● Rows from a 3D scene dataset
==========

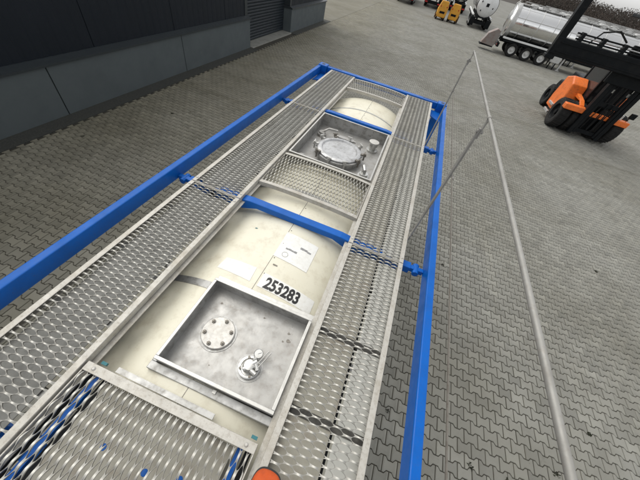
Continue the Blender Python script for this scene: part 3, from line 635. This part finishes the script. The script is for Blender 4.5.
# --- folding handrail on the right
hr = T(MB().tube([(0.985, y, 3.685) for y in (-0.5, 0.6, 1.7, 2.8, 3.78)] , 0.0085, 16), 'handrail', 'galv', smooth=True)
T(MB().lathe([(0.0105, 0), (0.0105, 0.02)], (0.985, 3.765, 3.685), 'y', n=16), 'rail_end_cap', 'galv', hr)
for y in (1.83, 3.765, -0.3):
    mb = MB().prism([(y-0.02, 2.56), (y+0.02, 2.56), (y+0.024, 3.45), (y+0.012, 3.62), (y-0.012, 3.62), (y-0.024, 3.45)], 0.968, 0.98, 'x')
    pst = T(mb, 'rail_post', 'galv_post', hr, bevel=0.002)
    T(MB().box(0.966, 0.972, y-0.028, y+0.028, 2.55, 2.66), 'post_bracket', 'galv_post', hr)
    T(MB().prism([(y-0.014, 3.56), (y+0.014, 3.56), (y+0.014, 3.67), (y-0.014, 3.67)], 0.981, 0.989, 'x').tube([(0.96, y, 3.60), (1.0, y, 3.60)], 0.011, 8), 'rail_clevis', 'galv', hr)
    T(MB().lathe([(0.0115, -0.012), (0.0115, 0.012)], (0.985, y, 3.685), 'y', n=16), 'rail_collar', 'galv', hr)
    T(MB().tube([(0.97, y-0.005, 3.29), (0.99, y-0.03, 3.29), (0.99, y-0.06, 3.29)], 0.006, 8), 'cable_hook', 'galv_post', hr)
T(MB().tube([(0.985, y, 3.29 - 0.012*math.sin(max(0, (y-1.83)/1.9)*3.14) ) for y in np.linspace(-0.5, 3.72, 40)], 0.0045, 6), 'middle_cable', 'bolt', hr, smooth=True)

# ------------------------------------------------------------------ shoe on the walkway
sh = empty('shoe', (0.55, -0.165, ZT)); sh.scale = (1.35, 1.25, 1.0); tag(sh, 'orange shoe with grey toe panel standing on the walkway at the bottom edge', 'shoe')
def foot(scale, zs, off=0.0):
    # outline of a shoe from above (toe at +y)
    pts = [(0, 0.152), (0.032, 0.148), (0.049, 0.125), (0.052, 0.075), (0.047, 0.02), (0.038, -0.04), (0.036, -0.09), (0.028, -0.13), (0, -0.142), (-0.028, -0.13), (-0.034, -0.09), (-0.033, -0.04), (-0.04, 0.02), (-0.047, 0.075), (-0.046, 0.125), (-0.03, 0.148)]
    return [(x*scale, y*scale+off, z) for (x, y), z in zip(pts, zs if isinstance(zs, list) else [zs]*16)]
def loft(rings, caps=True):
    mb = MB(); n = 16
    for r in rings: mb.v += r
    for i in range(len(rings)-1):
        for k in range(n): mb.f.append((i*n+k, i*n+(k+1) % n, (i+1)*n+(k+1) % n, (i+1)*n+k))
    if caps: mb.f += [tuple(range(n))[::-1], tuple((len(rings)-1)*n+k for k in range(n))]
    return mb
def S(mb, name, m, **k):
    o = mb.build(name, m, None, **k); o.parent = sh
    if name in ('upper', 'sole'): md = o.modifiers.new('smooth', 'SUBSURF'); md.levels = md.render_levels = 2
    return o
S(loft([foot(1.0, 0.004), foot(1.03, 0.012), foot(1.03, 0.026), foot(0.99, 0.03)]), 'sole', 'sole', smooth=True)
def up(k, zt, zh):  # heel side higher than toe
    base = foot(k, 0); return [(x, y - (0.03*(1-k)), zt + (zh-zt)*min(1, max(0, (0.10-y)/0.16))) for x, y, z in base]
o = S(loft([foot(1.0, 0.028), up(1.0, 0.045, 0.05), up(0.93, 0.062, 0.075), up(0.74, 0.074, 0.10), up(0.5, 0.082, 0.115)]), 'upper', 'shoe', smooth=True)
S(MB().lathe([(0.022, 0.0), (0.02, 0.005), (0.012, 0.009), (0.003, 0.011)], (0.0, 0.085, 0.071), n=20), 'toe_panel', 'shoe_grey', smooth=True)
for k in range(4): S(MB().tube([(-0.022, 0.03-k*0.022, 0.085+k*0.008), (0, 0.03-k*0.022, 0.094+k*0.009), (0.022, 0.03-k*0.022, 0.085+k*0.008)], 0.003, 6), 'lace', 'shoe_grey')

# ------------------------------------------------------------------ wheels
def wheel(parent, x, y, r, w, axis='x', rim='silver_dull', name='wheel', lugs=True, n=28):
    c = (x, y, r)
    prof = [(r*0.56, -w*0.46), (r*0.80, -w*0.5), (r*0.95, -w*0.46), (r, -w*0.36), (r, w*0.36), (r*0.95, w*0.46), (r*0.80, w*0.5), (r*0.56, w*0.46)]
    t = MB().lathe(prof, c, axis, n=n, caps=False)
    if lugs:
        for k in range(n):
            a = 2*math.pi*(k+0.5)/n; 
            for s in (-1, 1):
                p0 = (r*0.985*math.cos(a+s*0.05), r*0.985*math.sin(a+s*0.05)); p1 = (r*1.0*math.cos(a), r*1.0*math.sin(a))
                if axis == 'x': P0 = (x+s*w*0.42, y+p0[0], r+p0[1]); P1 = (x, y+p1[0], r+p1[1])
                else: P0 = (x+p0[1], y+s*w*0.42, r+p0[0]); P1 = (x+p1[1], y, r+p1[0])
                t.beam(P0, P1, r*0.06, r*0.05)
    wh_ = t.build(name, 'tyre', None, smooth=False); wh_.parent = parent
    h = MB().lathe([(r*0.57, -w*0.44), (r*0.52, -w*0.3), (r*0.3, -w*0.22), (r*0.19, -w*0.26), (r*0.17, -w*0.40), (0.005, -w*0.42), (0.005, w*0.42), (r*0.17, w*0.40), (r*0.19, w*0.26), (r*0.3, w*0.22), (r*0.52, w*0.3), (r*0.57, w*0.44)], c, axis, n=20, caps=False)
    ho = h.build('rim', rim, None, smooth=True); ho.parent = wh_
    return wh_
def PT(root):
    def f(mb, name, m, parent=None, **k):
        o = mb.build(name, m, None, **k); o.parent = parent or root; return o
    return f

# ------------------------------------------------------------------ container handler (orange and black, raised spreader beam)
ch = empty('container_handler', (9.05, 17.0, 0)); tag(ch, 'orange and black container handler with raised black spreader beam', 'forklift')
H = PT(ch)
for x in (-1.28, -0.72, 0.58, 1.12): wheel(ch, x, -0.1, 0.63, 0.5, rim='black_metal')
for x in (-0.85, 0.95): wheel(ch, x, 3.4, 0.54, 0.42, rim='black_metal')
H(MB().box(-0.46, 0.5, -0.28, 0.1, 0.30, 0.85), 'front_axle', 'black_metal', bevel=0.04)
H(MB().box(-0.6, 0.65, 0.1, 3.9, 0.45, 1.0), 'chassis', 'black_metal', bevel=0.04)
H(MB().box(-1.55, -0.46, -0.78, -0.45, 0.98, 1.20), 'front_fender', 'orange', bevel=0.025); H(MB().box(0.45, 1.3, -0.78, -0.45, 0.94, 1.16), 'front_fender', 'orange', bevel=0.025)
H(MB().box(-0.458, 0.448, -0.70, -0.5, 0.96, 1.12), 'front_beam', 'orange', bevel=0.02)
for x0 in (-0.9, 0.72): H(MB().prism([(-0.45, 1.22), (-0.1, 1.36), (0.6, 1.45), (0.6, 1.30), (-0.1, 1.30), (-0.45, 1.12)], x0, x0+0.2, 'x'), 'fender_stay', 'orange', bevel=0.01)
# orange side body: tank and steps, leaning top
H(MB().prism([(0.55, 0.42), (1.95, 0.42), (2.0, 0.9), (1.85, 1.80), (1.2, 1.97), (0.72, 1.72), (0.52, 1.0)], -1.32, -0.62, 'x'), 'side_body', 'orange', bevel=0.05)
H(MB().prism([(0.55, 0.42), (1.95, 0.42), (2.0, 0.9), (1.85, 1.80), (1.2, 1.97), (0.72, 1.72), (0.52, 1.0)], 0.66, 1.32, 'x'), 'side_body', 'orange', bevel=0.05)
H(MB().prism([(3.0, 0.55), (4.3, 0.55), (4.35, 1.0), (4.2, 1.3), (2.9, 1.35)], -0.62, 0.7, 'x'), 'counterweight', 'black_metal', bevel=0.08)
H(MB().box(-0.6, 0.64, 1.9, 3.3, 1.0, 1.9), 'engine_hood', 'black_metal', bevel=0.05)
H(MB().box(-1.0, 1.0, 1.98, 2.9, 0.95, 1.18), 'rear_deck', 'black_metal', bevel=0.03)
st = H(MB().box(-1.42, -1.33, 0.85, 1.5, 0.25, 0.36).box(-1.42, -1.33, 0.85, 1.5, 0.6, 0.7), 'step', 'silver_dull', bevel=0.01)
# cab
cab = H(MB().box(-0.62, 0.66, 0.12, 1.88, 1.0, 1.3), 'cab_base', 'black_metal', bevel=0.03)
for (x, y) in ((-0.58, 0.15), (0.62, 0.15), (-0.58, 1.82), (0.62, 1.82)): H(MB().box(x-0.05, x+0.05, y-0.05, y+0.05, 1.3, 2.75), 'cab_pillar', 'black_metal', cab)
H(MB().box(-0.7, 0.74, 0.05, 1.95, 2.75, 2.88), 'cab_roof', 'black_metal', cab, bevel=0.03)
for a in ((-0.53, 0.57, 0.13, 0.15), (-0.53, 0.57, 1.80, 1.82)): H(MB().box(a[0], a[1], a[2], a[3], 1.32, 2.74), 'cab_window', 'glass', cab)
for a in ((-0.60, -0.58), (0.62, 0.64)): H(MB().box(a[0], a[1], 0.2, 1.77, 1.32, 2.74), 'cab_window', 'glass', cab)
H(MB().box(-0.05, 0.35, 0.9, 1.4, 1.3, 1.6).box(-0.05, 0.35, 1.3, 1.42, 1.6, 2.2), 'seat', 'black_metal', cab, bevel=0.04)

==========

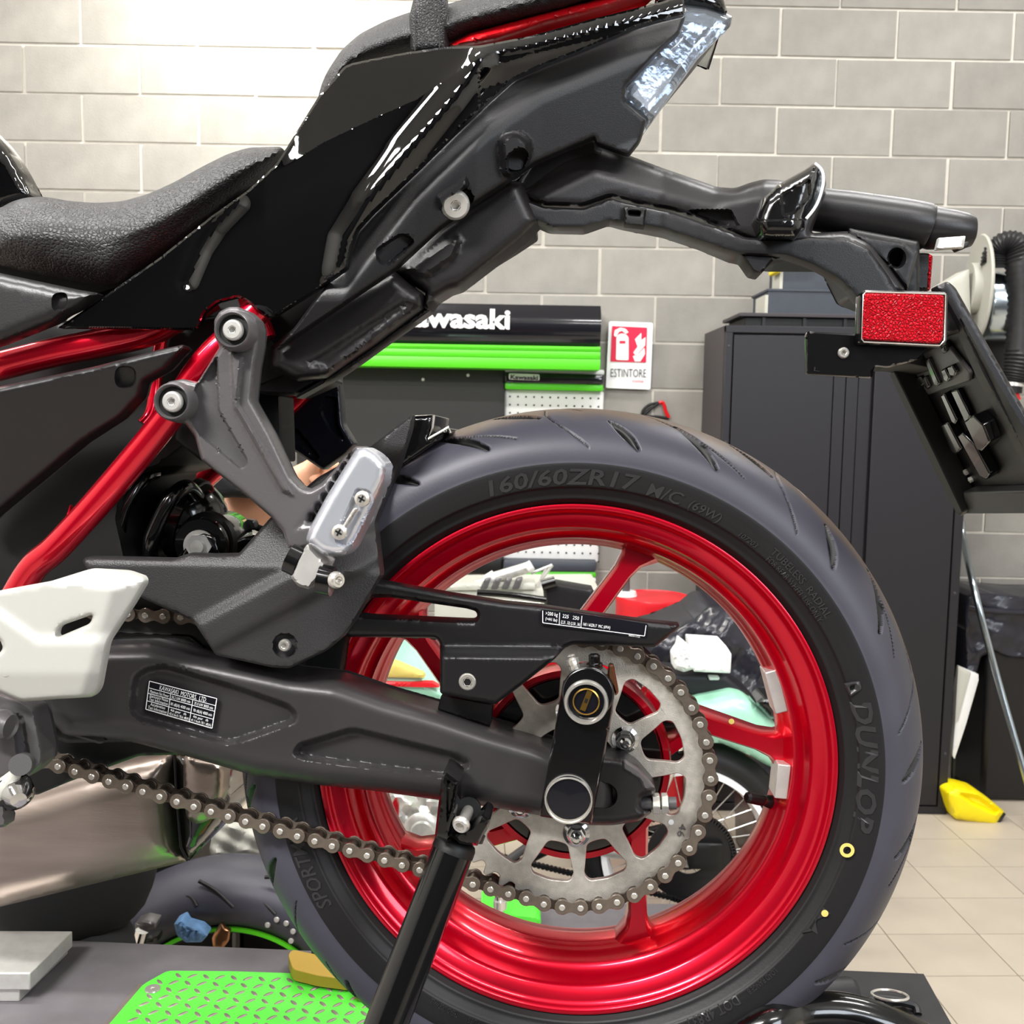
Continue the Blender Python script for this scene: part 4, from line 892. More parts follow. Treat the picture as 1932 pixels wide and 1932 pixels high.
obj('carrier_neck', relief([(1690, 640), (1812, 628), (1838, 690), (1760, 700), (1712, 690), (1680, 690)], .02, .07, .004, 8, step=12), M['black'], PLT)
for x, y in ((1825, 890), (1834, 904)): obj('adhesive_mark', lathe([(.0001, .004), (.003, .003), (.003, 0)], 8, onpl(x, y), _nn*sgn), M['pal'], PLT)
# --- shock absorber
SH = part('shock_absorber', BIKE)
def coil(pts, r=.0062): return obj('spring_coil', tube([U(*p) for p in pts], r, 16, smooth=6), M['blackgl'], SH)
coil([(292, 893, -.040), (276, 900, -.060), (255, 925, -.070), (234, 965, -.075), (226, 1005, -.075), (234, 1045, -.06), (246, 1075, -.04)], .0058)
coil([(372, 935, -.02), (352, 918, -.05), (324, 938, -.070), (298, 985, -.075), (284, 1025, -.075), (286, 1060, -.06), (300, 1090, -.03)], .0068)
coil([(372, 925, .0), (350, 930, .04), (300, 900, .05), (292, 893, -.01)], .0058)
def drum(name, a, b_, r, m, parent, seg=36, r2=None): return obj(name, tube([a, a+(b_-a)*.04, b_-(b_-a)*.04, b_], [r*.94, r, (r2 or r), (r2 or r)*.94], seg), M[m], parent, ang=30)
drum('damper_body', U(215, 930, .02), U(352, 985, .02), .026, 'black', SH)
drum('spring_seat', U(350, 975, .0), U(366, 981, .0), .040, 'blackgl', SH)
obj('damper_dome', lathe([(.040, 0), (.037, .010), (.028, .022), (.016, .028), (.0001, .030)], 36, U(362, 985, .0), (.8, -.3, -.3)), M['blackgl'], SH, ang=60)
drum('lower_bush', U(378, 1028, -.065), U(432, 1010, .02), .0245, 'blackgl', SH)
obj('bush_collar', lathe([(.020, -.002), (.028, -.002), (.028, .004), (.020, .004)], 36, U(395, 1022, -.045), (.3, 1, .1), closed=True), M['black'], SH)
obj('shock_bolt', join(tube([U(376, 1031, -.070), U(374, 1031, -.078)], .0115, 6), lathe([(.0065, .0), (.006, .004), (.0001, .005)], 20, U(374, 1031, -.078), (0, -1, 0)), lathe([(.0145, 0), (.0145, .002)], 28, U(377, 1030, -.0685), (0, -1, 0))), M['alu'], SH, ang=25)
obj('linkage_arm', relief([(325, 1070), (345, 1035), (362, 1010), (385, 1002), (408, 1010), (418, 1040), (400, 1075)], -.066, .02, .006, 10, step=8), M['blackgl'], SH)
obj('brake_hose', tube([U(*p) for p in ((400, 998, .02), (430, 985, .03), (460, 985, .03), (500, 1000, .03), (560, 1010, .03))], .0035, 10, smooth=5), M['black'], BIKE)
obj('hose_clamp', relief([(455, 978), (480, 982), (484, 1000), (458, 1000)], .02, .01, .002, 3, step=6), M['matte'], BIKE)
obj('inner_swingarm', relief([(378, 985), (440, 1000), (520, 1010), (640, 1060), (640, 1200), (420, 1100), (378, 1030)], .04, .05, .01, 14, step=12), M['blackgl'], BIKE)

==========

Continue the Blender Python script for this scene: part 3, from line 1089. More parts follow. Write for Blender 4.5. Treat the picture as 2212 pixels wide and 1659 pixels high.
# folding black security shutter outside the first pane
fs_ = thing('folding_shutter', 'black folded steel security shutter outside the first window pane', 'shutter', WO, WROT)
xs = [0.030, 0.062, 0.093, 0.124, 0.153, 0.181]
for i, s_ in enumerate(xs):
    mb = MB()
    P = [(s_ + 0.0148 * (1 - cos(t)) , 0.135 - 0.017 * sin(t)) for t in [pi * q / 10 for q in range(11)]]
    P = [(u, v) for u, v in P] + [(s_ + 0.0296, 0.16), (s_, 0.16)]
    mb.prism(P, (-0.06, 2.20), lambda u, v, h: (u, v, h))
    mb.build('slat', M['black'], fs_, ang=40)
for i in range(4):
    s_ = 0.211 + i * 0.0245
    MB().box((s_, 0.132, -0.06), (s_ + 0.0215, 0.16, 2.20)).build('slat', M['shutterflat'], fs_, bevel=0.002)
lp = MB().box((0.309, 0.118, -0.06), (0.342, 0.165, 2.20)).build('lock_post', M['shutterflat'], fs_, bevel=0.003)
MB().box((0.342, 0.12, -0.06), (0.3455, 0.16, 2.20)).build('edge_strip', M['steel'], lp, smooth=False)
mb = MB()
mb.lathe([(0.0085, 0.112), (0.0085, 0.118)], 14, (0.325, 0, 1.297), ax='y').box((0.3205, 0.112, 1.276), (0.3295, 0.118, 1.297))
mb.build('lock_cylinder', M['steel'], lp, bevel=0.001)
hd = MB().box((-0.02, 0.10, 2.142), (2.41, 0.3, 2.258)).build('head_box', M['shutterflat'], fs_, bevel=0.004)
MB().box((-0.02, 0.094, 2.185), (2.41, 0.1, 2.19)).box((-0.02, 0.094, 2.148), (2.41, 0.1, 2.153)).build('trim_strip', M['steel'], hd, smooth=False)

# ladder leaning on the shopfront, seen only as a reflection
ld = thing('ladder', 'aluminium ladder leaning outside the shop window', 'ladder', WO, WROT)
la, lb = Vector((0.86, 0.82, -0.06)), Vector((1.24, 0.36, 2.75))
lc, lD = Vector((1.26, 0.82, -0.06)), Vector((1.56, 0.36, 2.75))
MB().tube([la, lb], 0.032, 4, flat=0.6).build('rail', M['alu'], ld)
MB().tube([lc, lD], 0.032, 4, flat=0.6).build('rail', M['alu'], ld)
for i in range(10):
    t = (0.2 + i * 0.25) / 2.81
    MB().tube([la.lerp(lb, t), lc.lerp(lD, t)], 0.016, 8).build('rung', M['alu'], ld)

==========

● Task
Of the entries listed above, reproduce only the lines starting at the line containing "1659 pixels high." and ending at the line containing "M['steel'], hd, smooth=False)". Include both, exactly as they stand.

● Finished answer
Continue the Blender Python script for this scene: part 3, from line 1089. More parts follow. Write for Blender 4.5. Treat the picture as 2212 pixels wide and 1659 pixels high.
# folding black security shutter outside the first pane
fs_ = thing('folding_shutter', 'black folded steel security shutter outside the first window pane', 'shutter', WO, WROT)
xs = [0.030, 0.062, 0.093, 0.124, 0.153, 0.181]
for i, s_ in enumerate(xs):
    mb = MB()
    P = [(s_ + 0.0148 * (1 - cos(t)) , 0.135 - 0.017 * sin(t)) for t in [pi * q / 10 for q in range(11)]]
    P = [(u, v) for u, v in P] + [(s_ + 0.0296, 0.16), (s_, 0.16)]
    mb.prism(P, (-0.06, 2.20), lambda u, v, h: (u, v, h))
    mb.build('slat', M['black'], fs_, ang=40)
for i in range(4):
    s_ = 0.211 + i * 0.0245
    MB().box((s_, 0.132, -0.06), (s_ + 0.0215, 0.16, 2.20)).build('slat', M['shutterflat'], fs_, bevel=0.002)
lp = MB().box((0.309, 0.118, -0.06), (0.342, 0.165, 2.20)).build('lock_post', M['shutterflat'], fs_, bevel=0.003)
MB().box((0.342, 0.12, -0.06), (0.3455, 0.16, 2.20)).build('edge_strip', M['steel'], lp, smooth=False)
mb = MB()
mb.lathe([(0.0085, 0.112), (0.0085, 0.118)], 14, (0.325, 0, 1.297), ax='y').box((0.3205, 0.112, 1.276), (0.3295, 0.118, 1.297))
mb.build('lock_cylinder', M['steel'], lp, bevel=0.001)
hd = MB().box((-0.02, 0.10, 2.142), (2.41, 0.3, 2.258)).build('head_box', M['shutterflat'], fs_, bevel=0.004)
MB().box((-0.02, 0.094, 2.185), (2.41, 0.1, 2.19)).box((-0.02, 0.094, 2.148), (2.41, 0.1, 2.153)).build('trim_strip', M['steel'], hd, smooth=False)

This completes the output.